BEDFORD, N.H.—Marco Rubio is increasingly portraying immigration as a national security issue rather than a question of what to do with millions of people in the country illegally, a sign of his evolving stance on a topic that remains one of his liabilities with conservative voters.
“The issue is not the same one we had a few years ago,” Rubio told voters recently in New Hampshire. “This issue’s different now; we have radical jihadist groups that are using our immigration system against us.”
As he seeks to emerge as a top contender in the GOP’s crowded presidential field, Rubio still finds himself explaining his past support for an immigration overhaul bill that included a path to citizenship.
Texas Sen. Ted Cruz, one of his chief rivals, tries to use the bill to brand Rubio as too soft on the issue. And on the campaign trail, Rubio is often asked about immigration, either by skeptical voters or those simply seeking an explanation of where he stands.
“He still hasn’t made up with me yet regarding the Gang of Eight,” said David Merritt, a Massachusetts voter who came to see Rubio in Atkinson, New Hampshire. Merritt’s comments refer to the immigration bill Rubio co-authored. “I’m not 100 percent sure that I trust him,” Merritt said.
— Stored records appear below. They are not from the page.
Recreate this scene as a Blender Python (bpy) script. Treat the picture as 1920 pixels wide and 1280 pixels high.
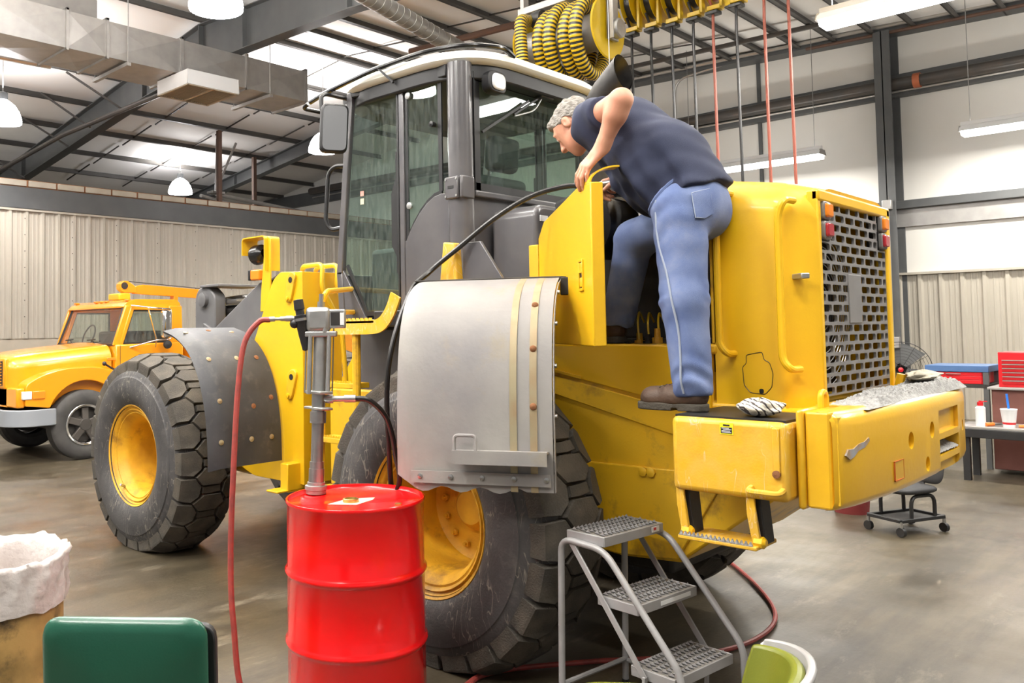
import bpy, bmesh, math, random
import numpy as np
from mathutils import Vector, Matrix

for _o in list(bpy.data.objects):
    bpy.data.objects.remove(_o, do_unlink=True)
SC = bpy.context.scene
COL = SC.collection
R = math.radians
PI = math.pi

# ------------------------------------------------------------------ camera
CAM_H = 1.58
_yaw, _pitch, _roll = R(44.55), R(2.55), R(-0.85)
_f = Vector((math.sin(_yaw) * math.cos(_pitch), math.cos(_yaw) * math.cos(_pitch), math.sin(_pitch)))
_r = Vector((math.cos(_yaw), -math.sin(_yaw), 0.0))
_u = _r.cross(_f)
_r2 = math.cos(_roll) * _r + math.sin(_roll) * _u
_u2 = -math.sin(_roll) * _r + math.cos(_roll) * _u
cam_data = bpy.data.cameras.new('camera')
cam_data.sensor_fit = 'HORIZONTAL'
cam_data.sensor_width = 36.0
cam_data.lens = 1597.0 / 1920.0 * 36.0
cam_data.shift_x = (960 - 748) / 1920.0
cam_data.shift_y = (547 - 640) / 1920.0
cam_data.clip_start = 0.05
cam_data.clip_end = 200
cam = bpy.data.objects.new('camera', cam_data)
COL.objects.link(cam)
_m = Matrix((_r2, _u2, -_f)).transposed().to_4x4()
_m.translation = Vector((0, 0, CAM_H))
cam.matrix_world = _m
SC.camera = cam

# ------------------------------------------------------------------ world and exposure
world = bpy.data.worlds.new('world')
world.use_nodes = True
SC.world = world
bg = world.node_tree.nodes['Background']
bg.inputs['Color'].default_value = (1.0, 0.975, 0.93, 1)
bg.inputs['Strength'].default_value = 0.36
SC.view_settings.view_transform = 'Standard'
SC.view_settings.look = 'None'
SC.view_settings.gamma = 1.0
SC.view_settings.use_curve_mapping = False
SC.view_settings.exposure = 0.0
LAMP_W = 1.0     # one knob for every fixture in the hall

# ------------------------------------------------------------------ object bookkeeping
ORG = {}


def tag(o, label=None, cat=None, group=None, kind=None):
    if label: o['label'] = label
    if cat: o['category'] = cat
    if group: o['group'] = group
    if kind: o['kind'] = kind
    return o


def thing(name, label, cat, loc=(0, 0, 0), group=None):
    o = bpy.data.objects.new(name, None)
    o.empty_display_size = 0.1
    COL.objects.link(o)
    o.location = loc
    ORG[o.name] = Vector(loc)
    return tag(o, label, cat, group)


def V3(p): return Vector((p[0], p[1], p[2]))


def rnd(pts, r, n=5, closed=False):
    """round the corners of a polyline (any dimension)"""
    P = [np.array(p, float) for p in pts]
    out = []
    N = len(P)
    for i in range(N):
        if not closed and (i == 0 or i == N - 1):
            out.append(tuple(P[i])); continue
        a, b, c = P[i - 1], P[i], P[(i + 1) % N]
        rr = r[i] if isinstance(r, (list, tuple)) else r
        la, lc = np.linalg.norm(a - b), np.linalg.norm(c - b)
        d = min(rr, la * 0.49, lc * 0.49)
        if d < 1e-6:
            out.append(tuple(b)); continue
        p0, p2 = b + (a - b) / la * d, b + (c - b) / lc * d
        for k in range(n + 1):
            t = k / n
            out.append(tuple((1 - t) ** 2 * p0 + 2 * t * (1 - t) * b + t * t * p2))
    return out


class MB:
    def __init__(s): s.v = []; s.f = []

    def add(s, vs, fs):
        n = len(s.v)
        s.v += [tuple(float(c) for c in p) for p in vs]
        s.f += [tuple(i + n for i in f) for f in fs]
        return s

    def box(s, x0, x1, y0, y1, z0, z1):
        return s.add([(x0, y0, z0), (x1, y0, z0), (x1, y1, z0), (x0, y1, z0), (x0, y0, z1), (x1, y0, z1), (x1, y1, z1), (x0, y1, z1)],
                     [(0, 3, 2, 1), (4, 5, 6, 7), (0, 1, 5, 4), (1, 2, 6, 5), (2, 3, 7, 6), (3, 0, 4, 7)])

    def obox(s, c, size, mat=None):
        """box of given size at c, turned by a 3x3 matrix"""
        mat = mat or Matrix.Identity(3)
        c = V3(c); h = [k / 2 for k in size]
        vs = []
        for z in (-1, 1):
            for x, y in ((-1, -1), (1, -1), (1, 1), (-1, 1)):
                vs.append(c + mat @ Vector((x * h[0], y * h[1], z * h[2])))
        return s.add(vs, [(0, 3, 2, 1), (4, 5, 6, 7), (0, 1, 5, 4), (1, 2, 6, 5), (2, 3, 7, 6), (3, 0, 4, 7)])

    def bar(s, p0, p1, w, h, up=(0, 0, 1)):
        p0, p1 = V3(p0), V3(p1)
        d = p1 - p0; L = d.length; d = d / L
        up = V3(up)
        if abs(d.dot(up)) > 0.98: up = Vector((1, 0, 0))
        sx = d.cross(up).normalized(); uz = sx.cross(d)
        m = Matrix((sx, d, uz)).transposed()
        return s.obox((p0 + p1) / 2, (w, L, h), m)

    def tube(s, pts, r, n=10, closed=False, caps=True):
        P = [V3(p) for p in pts]; N = len(P)
        rr = list(r) if isinstance(r, (list, tuple)) else [r] * N
        T = []
        for i in range(N):
            if closed: t = P[(i + 1) % N] - P[i - 1]
            else: t = P[min(i + 1, N - 1)] - P[max(i - 1, 0)]
            T.append(t.normalized() if t.length > 1e-9 else Vector((0, 0, 1)))
        a = Vector((0, 0, 1)) if abs(T[0].z) < 0.9 else Vector((1, 0, 0))
        nrm = (a - T[0] * a.dot(T[0])).normalized()
        vs = []
        for i in range(N):
            if i:
                nrm = nrm - T[i] * nrm.dot(T[i])
                nrm = nrm.normalized() if nrm.length > 1e-6 else Vector((1, 0, 0))
            b = T[i].cross(nrm)
            for k in range(n):
                an = 2 * PI * k / n
                vs.append(P[i] + (nrm * math.cos(an) + b * math.sin(an)) * rr[i])
        fs = []
        for i in range(N if closed else N - 1):
            j = (i + 1) % N
            for k in range(n):
                k2 = (k + 1) % n
                fs.append((i * n + k, i * n + k2, j * n + k2, j * n + k))
        if caps and not closed:
            fs.append(tuple(range(n - 1, -1, -1)))
            fs.append(tuple((N - 1) * n + k for k in range(n)))
        return s.add(vs, fs)

    def cyl(s, p0, p1, r, n=16, r1=None):
        return s.tube([p0, p1], [r, r if r1 is None else r1], n)

    def lathe(s, prof, o, axis=(0, 0, 1), n=32, caps=False, arc=None):
        """prof: list of (a, r) along the axis"""
        o = V3(o); ax = V3(axis).normalized()
        t = Vector((0, 0, 1)) if abs(ax.z) < 0.9 else Vector((1, 0, 0))
        e1 = (t - ax * t.dot(ax)).normalized(); e2 = ax.cross(e1)
        vs = []; fs = []
        for a, r in prof:
            for k in range(n):
                an = 2 * PI * k / n
                vs.append(o + ax * a + (e1 * math.cos(an) + e2 * math.sin(an)) * r)
        for i in range(len(prof) - 1):
            for k in range(n):
                k2 = (k + 1) % n
                fs.append((i * n + k, i * n + k2, (i + 1) * n + k2, (i + 1) * n + k))
        if caps:
            fs.append(tuple(range(n - 1, -1, -1)))
            fs.append(tuple((len(prof) - 1) * n + k for k in range(n)))
        return s.add(vs, fs)

    def prism(s, poly, axis, lo, hi):
        """poly of 2D points extruded along x, y or z.  x:(y,z)  y:(x,z)  z:(x,y)"""
        def mk(p, a):
            if axis == 'x': return (a, p[0], p[1])
            if axis == 'y': return (p[0], a, p[1])
            return (p[0], p[1], a)
        n = len(poly)
        vs = [mk(p, lo) for p in poly] + [mk(p, hi) for p in poly]
        fs = [tuple(range(n - 1, -1, -1)), tuple(range(n, 2 * n))]
        for k in range(n):
            k2 = (k + 1) % n
            fs.append((k, k2, n + k2, n + k))
        return s.add(vs, fs)

    def oprism(s, poly, o, ex, ey, th):
        """2D polygon in the plane (ex, ey) through o, thickness th along ex x ey"""
        o, ex, ey = V3(o), V3(ex), V3(ey)
        nz = ex.cross(ey).normalized()
        n = len(poly)
        vs = [o + ex * p[0] + ey * p[1] for p in poly] + [o + ex * p[0] + ey * p[1] + nz * th for p in poly]
        fs = [tuple(range(n - 1, -1, -1)), tuple(range(n, 2 * n))]
        for k in range(n):
            k2 = (k + 1) % n
            fs.append((k, k2, n + k2, n + k))
        return s.add(vs, fs)

    def grid(s, rows, closed=False):
        n = len(rows[0]); vs = [p for r in rows for p in r]; fs = []
        for i in range(len(rows) - 1):
            for k in range(n if closed else n - 1):
                k2 = (k + 1) % n
                fs.append((i * n + k, i * n + k2, (i + 1) * n + k2, (i + 1) * n + k))
        return s.add(vs, fs)

    def sheet(s, rows, th):
        """closed thin solid from a grid of points; th along the local normal"""
        P = np.array(rows, float)
        du = np.gradient(P, axis=0); dv = np.gradient(P, axis=1)
        nn = np.cross(du, dv); nn /= np.linalg.norm(nn, axis=2, keepdims=True) + 1e-12
        Q = P + nn * th
        a, b = P.shape[:2]
        vs = [tuple(p) for p in P.reshape(-1, 3)] + [tuple(p) for p in Q.reshape(-1, 3)]
        o = a * b; fs = []
        for i in range(a - 1):
            for k in range(b - 1):
                q = (i * b + k, i * b + k + 1, (i + 1) * b + k + 1, (i + 1) * b + k)
                fs.append(q[::-1]); fs.append(tuple(x + o for x in q))
        for i in range(a - 1):
            fs.append((i * b, (i + 1) * b, (i + 1) * b + o, i * b + o)[::-1])
            e = b - 1
            fs.append((i * b + e, (i + 1) * b + e, (i + 1) * b + e + o, i * b + e + o))
        for k in range(b - 1):
            fs.append((k, k + 1, k + 1 + o, k + o))
            e = (a - 1) * b
            fs.append((e + k, e + k + 1, e + k + 1 + o, e + k + o)[::-1])
        return s.add(vs, fs)

    def ball(s, c, r, n=12, m=8, sc=(1, 1, 1)):
        c = V3(c)
        prof = [(-math.cos(PI * i / m) * r, max(math.sin(PI * i / m) * r, 1e-4)) for i in range(m + 1)]
        k0 = len(s.v)
        s.lathe(prof, (0, 0, 0), (0, 0, 1), n)
        for i in range(k0, len(s.v)):
            p = s.v[i]; s.v[i] = (c.x + p[0] * sc[0], c.y + p[1] * sc[1], c.z + p[2] * sc[2])
        return s

    def xf(s, m):
        s.v = [tuple(m @ Vector(p)) for p in s.v]; return s

    def build(s, name, mat, parent=None, bevel=0.0, angle=35, smooth=True, seg=2, fix=True):
        me = bpy.data.meshes.new(name)
        V = np.array(s.v, float)
        if parent is not None:
            org = ORG[parent.name]
        else:
            lo, hi = V.min(0), V.max(0)
            org = Vector(((lo[0] + hi[0]) / 2, (lo[1] + hi[1]) / 2, lo[2]))
        V = V - np.array(org)
        me.from_pydata([tuple(p) for p in V], [], s.f)
        if fix:
            bm = bmesh.new(); bm.from_mesh(me)
            bmesh.ops.remove_doubles(bm, verts=bm.verts, dist=1e-5)
            bmesh.ops.recalc_face_normals(bm, faces=bm.faces)
            bm.to_mesh(me); bm.free()
        if smooth:
            me.polygons.foreach_set('use_smooth', [True] * len(me.polygons))
            me.set_sharp_from_angle(angle=R(angle))
        me.materials.append(mat)
        o = bpy.data.objects.new(name, me)
        COL.objects.link(o)
        if parent is not None: o.parent = parent
        else: o.location = org
        ORG[o.name] = org
        if bevel > 0:
            b = o.modifiers.new('bevel', 'BEVEL')
            b.width = bevel; b.segments = seg; b.limit_method = 'ANGLE'; b.angle_limit = R(40)
            b.harden_normals = False
        return o


def apply_mods(o):
    dg = bpy.context.evaluated_depsgraph_get()
    me = bpy.data.meshes.new_from_object(o.evaluated_get(dg))
    o.modifiers.clear()
    o.data = me


def cut(o, mb):
    """boolean-cut the shapes of mb (world space) out of o, and bake it"""
    c = mb.build('cutter', o.data.materials[0])
    bpy.context.view_layer.update()
    b = o.modifiers.new('cut', 'BOOLEAN'); b.operation = 'DIFFERENCE'; b.object = c; b.solver = 'EXACT'
    apply_mods(o)
    me = c.data
    bpy.data.objects.remove(c, do_unlink=True); bpy.data.meshes.remove(me)
    o.data.polygons.foreach_set('use_smooth', [True] * len(o.data.polygons))
    o.data.set_sharp_from_angle(angle=R(35))


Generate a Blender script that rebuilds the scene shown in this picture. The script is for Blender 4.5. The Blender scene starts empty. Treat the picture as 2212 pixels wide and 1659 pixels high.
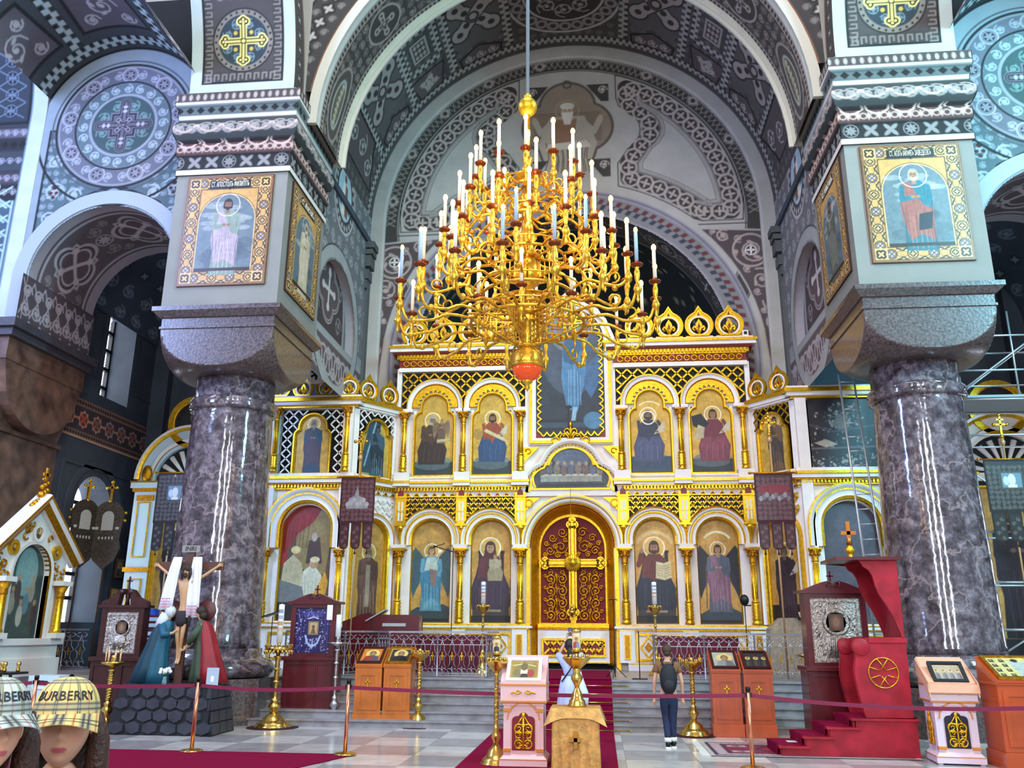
import bpy, math, random
import numpy as np
from math import sin, cos, pi, radians, sqrt, atan2, hypot
from mathutils import Matrix, Vector
from mathutils.geometry import tessellate_polygon
random.seed(7); rng = np.random.default_rng(7)
SC = bpy.context.scene; COL = SC.collection
# ---------------------------------------------------------------- camera
F_PX = 1850.0; PITCH = 16.1; YAW = 5.8; ROLL = .39
CAM = np.array([.73, 0, 1.8])
def basis():
    p, y, r = radians(PITCH), radians(YAW), radians(ROLL)
    fw = np.array([-sin(y)*cos(p), cos(y)*cos(p), sin(p)]); ri = np.array([cos(y), sin(y), 0.]); up = np.cross(ri, fw)
    return fw, ri*cos(r)+up*sin(r), up*cos(r)-ri*sin(r)
FW, RI, UP = basis()
def ray(px, py): return FW+RI*(px-1106)/F_PX-UP*(py-829.5)/F_PX
def PY(px, py, Y): d = ray(px, py); return CAM+d*(Y/d[1])
def PZ(px, py, z=0.): d = ray(px, py); return CAM+d*((z-1.8)/d[2])
def PX(px, py, X): d = ray(px, py); return CAM+d*((X-.73)/d[0])
cd = bpy.data.cameras.new('camera'); cam = bpy.data.objects.new('camera', cd); COL.objects.link(cam)
cd.sensor_fit = 'HORIZONTAL'; cd.sensor_width = 36; cd.lens = F_PX/2212*36; cd.clip_end = 200; cd.clip_start = .05
m = Matrix(((RI[0], UP[0], -FW[0]), (RI[1], UP[1], -FW[1]), (RI[2], UP[2], -FW[2]))).to_4x4(); m.translation = Vector(CAM)
cam.matrix_world = m; SC.camera = cam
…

The overhaul bill passed the Senate, with Rubio’s help, but he later backed off the proposal as it began to draw fire from the conservative right. Asked to explain, he says he now favors a one-piece-at-a-time approach.
He says the federal government needs to boost border security and modernize the legal immigration system before it deals with the 11 million people here illegally. He says the government must do better at tracking the millions who overstay visas and must make mandatory the e-verify system, an Internet-based program that allows employers to check the eligibility of prospective employees through federal databases.
But in recent weeks, Rubio also has shifted the conversation, starting the immigration segment of his stump speech by painting gaps in the U.S.-Mexico border and the existing legal immigration system as a national security threat. And he’s taken to telling voters that the Islamic State group is actively recruiting fighters to send to the United States posing as doctors, students and investors.
“Radical jihadist groups, the same people who carried out the attacks in Paris, who inspired the attacks in California, are trying to use our immigration system against us,” Rubio said Thursday to a crowd packed into a Bedford home.